=== PROVIDED DATA ===

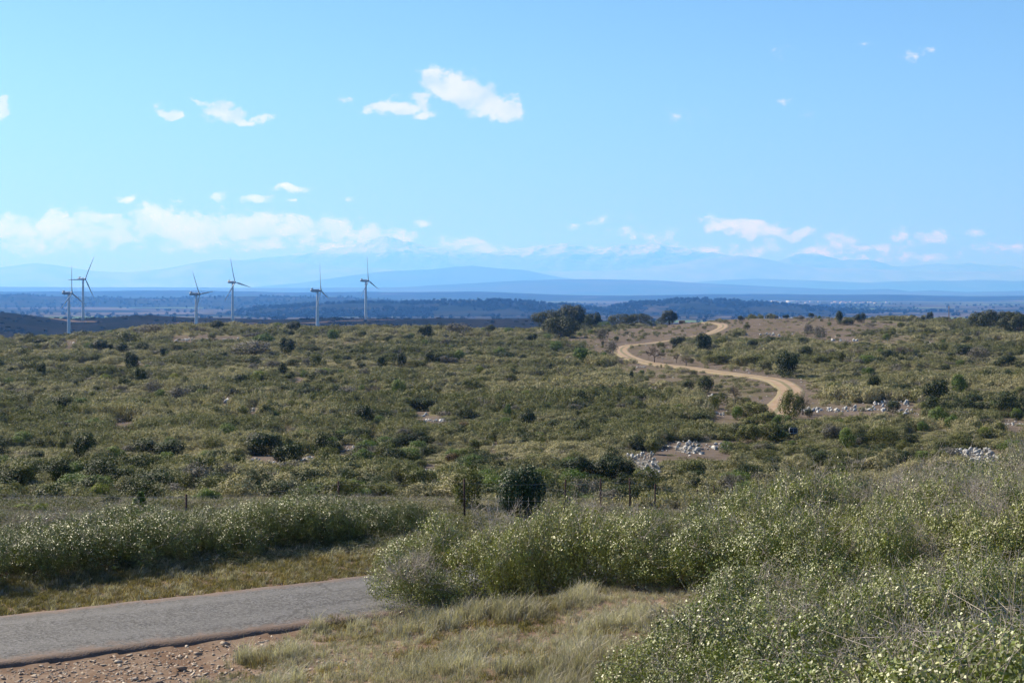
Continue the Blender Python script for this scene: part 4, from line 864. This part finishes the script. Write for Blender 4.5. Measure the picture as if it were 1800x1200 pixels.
# ------------------------------------------------------------------ foreground thickets of kermes oak
def kermes_protos(mat, seed, n=6, rx=1.0, h=1.15, leaves=10000, tw=46):
    return [bush_mesh('kermes_oak_clump', mat, seed + i, rx, rx, h, 15, leaves if i < 4 else int(leaves * .5), .038, .025, twig=tw if i < 4 else 240, depth=.34, spread=.72, sz=.30, tr=.0035, out=.26, clus=14, cr=.05) for i in range(n)]
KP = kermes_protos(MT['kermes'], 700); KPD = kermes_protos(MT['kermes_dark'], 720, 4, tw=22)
kcoll = proto_coll('kermes_prototype', KP)
def poly_fill(P, step, rng, jit=.35, dr=(6, 60)):
    """jittered points inside a ground polygon (world metres)"""
    P = np.array(P); x0, y0 = P.min(0); x1, y1 = P.max(0)
    X, Y = np.meshgrid(np.arange(x0, x1, step), np.arange(y0, y1, step * .87)); X[1::2] += step / 2
    x = X.ravel() + rng.uniform(-jit, jit, X.size) * step; y = Y.ravel() + rng.uniform(-jit, jit, X.size) * step
    k = inpoly(x, y, [tuple(p) for p in P]); return x[k], y[k]
def world_poly(L): return [((u - 900) / F * d, d) for u, d in L]
UPPER = world_poly([(672,27.7),(720,27.2),(860,27.2),(1000,27.2),(1120,26.4),(1220,25.6),(1290,24.6),(1380,23.2),(1500,22.0),(2300,19.0),(2300,33),(1800,33.5),(1400,33),(1150,31.5),(1000,30.8),(900,30.2),(800,29.6),(700,29.2)])
LOWER = world_poly([(1140,15.2),(1160,17.2),(1210,19.2),(1275,21.0),(1340,22.2),(1400,22.6),(1500,21.6),(2300,18.5),(2300,7.0),(1800,7.5),(1400,9.5),(1235,12)])
def thicket(name, poly, step, seed, hs, label):
    rng = np.random.default_rng(seed); x, y = poly_fill(poly, step, rng); n = len(x); z = gz(x, y)
    w = rng.uniform(.62, 1.0, n); hh = hs * np.clip(.74 + .26 * (900 + F * x / y - 660) / 200, .74, 1) * np.clip(1 + .42 * perlin(x / 2.3, y / 2.3, seed), .55, 1.35) * rng.uniform(.8, 1.12, n)
    scatter(name, kcoll, np.stack([x, y, z - .03], 1), rotz(n, rng, .06), np.stack([w, w, hh], 1), np.where(rng.uniform(size=n) < .05 + .24 * sstep(1150, 1500, 900 + F * x / y) * (y > 20) * (perlin(x / 3, y / 3, 33) > -.15), rng.integers(4, 6, n), rng.integers(0, 4, n)), label, 'thicket'); return n
print('upper', thicket('kermes_thicket', UPPER, .9, 31, 1.2, 'grey-green prickly oak thicket rising along the right of the road'))
print('lower', thicket('kermes_thicket', LOWER, .9, 32, .92, 'nearest prickly oak thicket filling the lower right corner'))

def hedge(name, pts, label, seed, protos, w=.85, h=.95, cat='hedge', group=None):
    rng = np.random.default_rng(seed); x0, y0 = pts[0][:2]; r = empty(name, (x0, y0, G(x0, y0))); tag(r, label, cat, group); z0 = r.location.z
    for (x, y, s_) in pts:
        o = link('bush', protos[rng.integers(len(protos))], r, (x - x0, y - y0, G(x, y) - z0 - .03), (rng.normal() * .05, rng.normal() * .05, rng.uniform(0, 6.28)), (w * s_, w * s_, h * s_ * rng.uniform(.9, 1.1)))
    return r
rng = np.random.default_rng(5); pts = []
A = np.array([-17.5, 23.6]); B = np.array([-3.15, 35.6])
for t in np.arange(0, 1, .043):
    for row in range(3):
        p = A + (B - A) * t + np.array([-.55, .83]) * (row * .85 + .15) + rng.normal(size=2) * .12
        pts.append((p[0], p[1], (.86 + .12 * t + .10 * math.sin(t * 23)) * rng.uniform(.92, 1.08)))
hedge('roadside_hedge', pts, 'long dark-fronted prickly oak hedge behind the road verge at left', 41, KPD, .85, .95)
pts = [(-2.9 + .5 * k, 35.6 + .3 * k, .85) for k in range(2)]
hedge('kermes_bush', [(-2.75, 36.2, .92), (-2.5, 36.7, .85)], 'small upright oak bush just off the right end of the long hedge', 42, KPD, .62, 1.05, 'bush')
pts = [(-16.5 + .9 * k, 33.0 + .35 * k + .4 * (k % 2), .9 + .1 * math.sin(k)) for k in range(9)]
hedge('kermes_bush', pts, 'pale prickly oak bushes behind the long hedge at the left edge', 43, KP, .95, .85, 'bush')

# low growth between fence and hedge, and beyond the thicket crest
def build_field():
    rng = np.random.default_rng(51)
    pr = [bush_mesh('field_clump', MT['scrub'], 800 + i, .7, .7, .45, 8, 1500, .05, .026, depth=.5, spread=.75, sz=.4, twig=12, tr=.004) for i in range(4)]
    pr += [bush_mesh('field_clump', MT['olive'], 810 + i, .6, .6, .5, 8, 1300, .05, .026, depth=.5, spread=.7, sz=.4) for i in range(2)]
    coll = proto_coll('field_prototype', pr)
    N = 15000; D = np.sqrt(rng.uniform(31.5 ** 2, 66 ** 2, N)); x = rng.uniform(-.44, .44, N) * D; y = D
    off = road_off(x, y); keep = (off > 4.6) & (rng.uniform(size=N) < np.where(y < 44, .9, .6)); x, y = x[keep], y[keep]; n = len(x)
    w = rng.uniform(.6, 1.1, n) * np.where(y > 46, 1.15, 1); h = np.clip(.62 + .4 * perlin(x / 4, y / 4, 52) + .3 * (y > 46), .25, 1.4)
    k = perlin(x / 9, y / 9, 53); idx = np.where(rng.uniform(size=n) < .2 + .5 * np.clip(k, 0, 1), rng.integers(4, 6, n), rng.integers(0, 4, n))
    scatter('field_scrub', coll, np.stack([x, y, gz(x, y) - .03], 1), rotz(n, rng, .08), np.stack([w, w, h], 1), idx, 'low olive-grey scrub in the flat strip along the fence', 'scrub')
build_field()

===

→ OBJECTIVE: Above are the lines; repeat exactly the ones from the line containing "KPD, .62, 1.05, 'bush')" down to the line containing "hedge('kermes_bush', pts, 'pale", both inclusive.

→ RIGHT ANSWER:
hedge('kermes_bush', [(-2.75, 36.2, .92), (-2.5, 36.7, .85)], 'small upright oak bush just off the right end of the long hedge', 42, KPD, .62, 1.05, 'bush')
pts = [(-16.5 + .9 * k, 33.0 + .35 * k + .4 * (k % 2), .9 + .1 * math.sin(k)) for k in range(9)]
hedge('kermes_bush', pts, 'pale prickly oak bushes behind the long hedge at the left edge', 43, KP, .95, .85, 'bush')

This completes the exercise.